IMF report on UK
The IMF’s report on the state of the UK economy (issued following annual discussion with the government) stresses the country’s vulnerability to risks:
If there was a renewed and abrupt loss of confidence, possibly triggered from outside the UK, it could spark further financial sector instability, undermine faith in fiscal sustainability and unhinge inflation expectations, thus disrupting domestic and external stability. Although the probability of such a crisis is low, its impact could be substantial
In other words, it will probably be OK, but if it goes wrong, it is likely to go really badly wrong. This is not very encouraging as the IMF also expects recovery in the UK to be gradual. So the prospect is for a gradual recovery with a risk of another severe downturn.

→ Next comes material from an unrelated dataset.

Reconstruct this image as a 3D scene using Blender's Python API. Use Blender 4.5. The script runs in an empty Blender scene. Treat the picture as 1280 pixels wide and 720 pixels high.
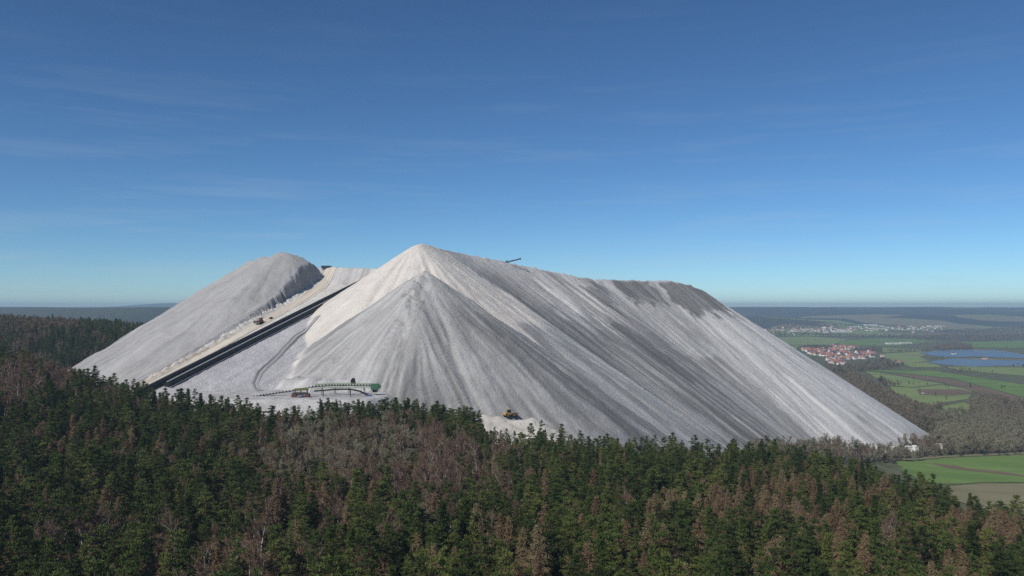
import bpy, bmesh, math, random
import numpy as np
from mathutils import Vector

# ------------------------------------------------------------------ camera, sky, sun, exposure
SC = bpy.context.scene
COL = SC.collection
R = math.radians
cam = bpy.data.cameras.new("camera"); camo = bpy.data.objects.new("camera", cam); COL.objects.link(camo)
cam.sensor_width = 36.0; cam.lens = 28.125; cam.shift_y = 24 / 1280
cam.clip_start = 1.0; cam.clip_end = 80000
camo.location = (0, 0, 0); camo.rotation_euler = (R(90), 0, 0)
SC.camera = camo

SUN_DIR = Vector((-0.48, -0.56, 0.68)).normalized()
EL = math.asin(SUN_DIR.z); AZ = math.atan2(SUN_DIR.x, SUN_DIR.y)
world = bpy.data.worlds.new("World"); SC.world = world; world.use_nodes = True
wn = world.node_tree.nodes; wl = world.node_tree.links
bg = wn["Background"]; bg.inputs[1].default_value = 0.080
sky = wn.new("ShaderNodeTexSky"); sky.sky_type = 'NISHITA'; sky.sun_disc = False
sky.sun_elevation = EL; sky.sun_rotation = AZ % (2 * math.pi)
sky.altitude = 2500; sky.air_density = 1.0; sky.dust_density = 0.0; sky.ozone_density = 9.0
gam = wn.new("ShaderNodeGamma"); gam.inputs[1].default_value = 1.14; wl.new(sky.outputs[0], gam.inputs[0])
tint = wn.new("ShaderNodeMix"); tint.data_type = 'RGBA'; tint.blend_type = 'MULTIPLY'; tint.inputs['Factor'].default_value = 1; tint.inputs['B'].default_value = (0.95, 1.0, 0.89, 1); wl.new(gam.outputs[0], tint.inputs['A'])
# faint cirrus streaks: low cloud veils that belong to the sky itself
tc = wn.new("ShaderNodeTexCoord"); mp = wn.new("ShaderNodeMapping"); mp.inputs[3].default_value = (2.6, 1.4, 30.0)
mp.inputs[2].default_value = (0.0, 0.10, 0.0)
nz = wn.new("ShaderNodeTexNoise"); nz.inputs['Scale'].default_value = 1.6; nz.inputs['Detail'].default_value = 6; nz.inputs['Roughness'].default_value = 0.6
rp = wn.new("ShaderNodeValToRGB"); rp.color_ramp.elements[0].position = 0.50; rp.color_ramp.elements[1].position = 0.92
rp.color_ramp.elements[1].color = (0.34, 0.34, 0.34, 1)
mx = wn.new("ShaderNodeMix"); mx.data_type = 'RGBA'; mx.inputs['B'].default_value = (6.2, 7.0, 7.6, 1)
wl.new(tc.outputs['Generated'], mp.inputs[0]); wl.new(mp.outputs[0], nz.inputs['Vector']); wl.new(nz.outputs['Fac'], rp.inputs[0])
sx = wn.new("ShaderNodeSeparateXYZ"); wl.new(tc.outputs['Generated'], sx.inputs[0])
el_ = wn.new("ShaderNodeMapRange"); el_.inputs[1].default_value = 0.05; el_.inputs[2].default_value = 0.30; el_.inputs[3].default_value = 1.0; el_.inputs[4].default_value = 0.12; wl.new(sx.outputs[2], el_.inputs[0])
ml = wn.new("ShaderNodeMath"); ml.operation = 'MULTIPLY'; wl.new(rp.outputs[0], ml.inputs[0]); wl.new(el_.outputs[0], ml.inputs[1]); wl.new(ml.outputs[0], mx.inputs['Factor']); wl.new(tint.outputs['Result'], mx.inputs['A']); wl.new(mx.outputs['Result'], bg.inputs[0])

sun = bpy.data.lights.new("sun", 'SUN'); sun.energy = 4.3; sun.angle = R(0.53); sun.color = (1.0, 0.95, 0.88)
suno = bpy.data.objects.new("sun", sun); COL.objects.link(suno)
suno.rotation_euler = SUN_DIR.to_track_quat('Z', 'Y').to_euler(); suno.location = (-300, -200, 400)
SC.view_settings.view_transform = 'Standard'; SC.view_settings.look = 'None'
SC.cycles.use_denoising = False
SC.view_settings.exposure = 0.0; SC.view_settings.gamma = 1.0; SC.view_settings.use_curve_mapping = False

random.seed(7); RNG = np.random.default_rng(11)

# ------------------------------------------------------------------ small helpers
def P(px, py, Y):
    """world point seen at photo pixel (px, py), Y metres ahead of the drone"""
    return ((px - 640) / 1000 * Y, Y, -(py - 384) / 1000 * Y)
def pix(x, y, z): return 640 + 1000 * x / y, 384 - 1000 * z / y
def ss(a, b, x):
    t = np.clip((x - a) / (b - a), 0, 1); return t * t * (3 - 2 * t)
def _h(ix, iy, seed):
    n = (ix.astype(np.int64) * 374761393 + iy.astype(np.int64) * 668265263 + seed * 974711) & 0x7fffffff
    n = ((n ^ (n >> 13)) * 1274126177) & 0x7fffffff
    return ((n ^ (n >> 16)) & 0xffff) / 65535.0
def vnoise(x, y, seed=0):
    x = np.asarray(x, float); y = np.asarray(y, float)
    ix = np.floor(x); iy = np.floor(y); fx = x - ix; fy = y - iy
    fx = fx * fx * (3 - 2 * fx); fy = fy * fy * (3 - 2 * fy)
    a = _h(ix, iy, seed); b = _h(ix + 1, iy, seed); c = _h(ix, iy + 1, seed); d = _h(ix + 1, iy + 1, seed)
    return (a * (1 - fx) + b * fx) * (1 - fy) + (c * (1 - fx) + d * fx) * fy
def fbm(x, y, seed=0, o=4):
    s = 0; a = .5
    for k in range(o):
        s = s + a * (vnoise(x * 2 ** k, y * 2 ** k, seed + k) * 2 - 1); a *= .5
    return s
def in_poly(px, py, poly):
    px = np.asarray(px, float); py = np.asarray(py, float); inside = np.zeros(px.shape, bool); n = len(poly)
    for i in range(n):
        x0, y0 = poly[i]; x1, y1 = poly[(i + 1) % n]
        if y0 == y1: continue
        c = ((y0 > py) != (y1 > py)) & (px < (x1 - x0) * (py - y0) / (y1 - y0) + x0)
        inside ^= c
    return inside

def tag(o, label=None, cat=None, group=None, kind=None):
    if label: o["label"] = label
    if cat: o["category"] = cat
    if group: o["group"] = group
    if kind: o["kind"] = kind
    return o
def link(o, parent=None):
    COL.objects.link(o)
    if parent is not None: o.parent = parent
    return o
def empty(name, loc=(0, 0, 0), rz=0.0):
    o = bpy.data.objects.new(name, None); o.empty_display_size = 1.0
    o.location = loc; o.rotation_euler = (0, 0, rz); return link(o)
def np_mesh(name, V, F, mats, smooth=False, midx=None):
    me = bpy.data.meshes.new(name)
    V = np.asarray(V, np.float32); F = np.asarray(F, np.int32); k = F.shape[1]
    me.vertices.add(len(V)); me.vertices.foreach_set("co", V.ravel())
    me.loops.add(F.size); me.loops.foreach_set("vertex_index", F.ravel())
    me.polygons.add(len(F)); me.polygons.foreach_set("loop_start", np.arange(0, F.size, k, dtype=np.int32))
    me.polygons.foreach_set("loop_total", np.full(len(F), k, np.int32))
    if midx is not None: me.polygons.foreach_set("material_index", np.asarray(midx, np.int32))
    me.update(calc_edges=True)
    me.polygons.foreach_set("use_smooth", np.full(len(F), smooth, bool))
    for m in (mats if isinstance(mats, (list, tuple)) else [mats]): me.materials.append(m)
    return me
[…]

Another source of concern identified by the report is the weakness of public sector finances, especially the high level that government debt is likely to reach by the end of the recessions. The position is considerably worsened by contingent liabilities that the government has regarding bailed-out banks, and the addition to public sector borrowing of nationalised banks.
The contingent liabilities have reached over £900bn — 63% of GDP. Although this is much more than the government is likely to actually pay, it is still an uncomfortably large amount to have guaranteed.
The IMF also strongly endorsed the independence of the Bank of England, possibly wishing to shore it up with moral support at a time when it is very tempting for the government to withdraw it for the political gains it could reap from a more short term economic policy.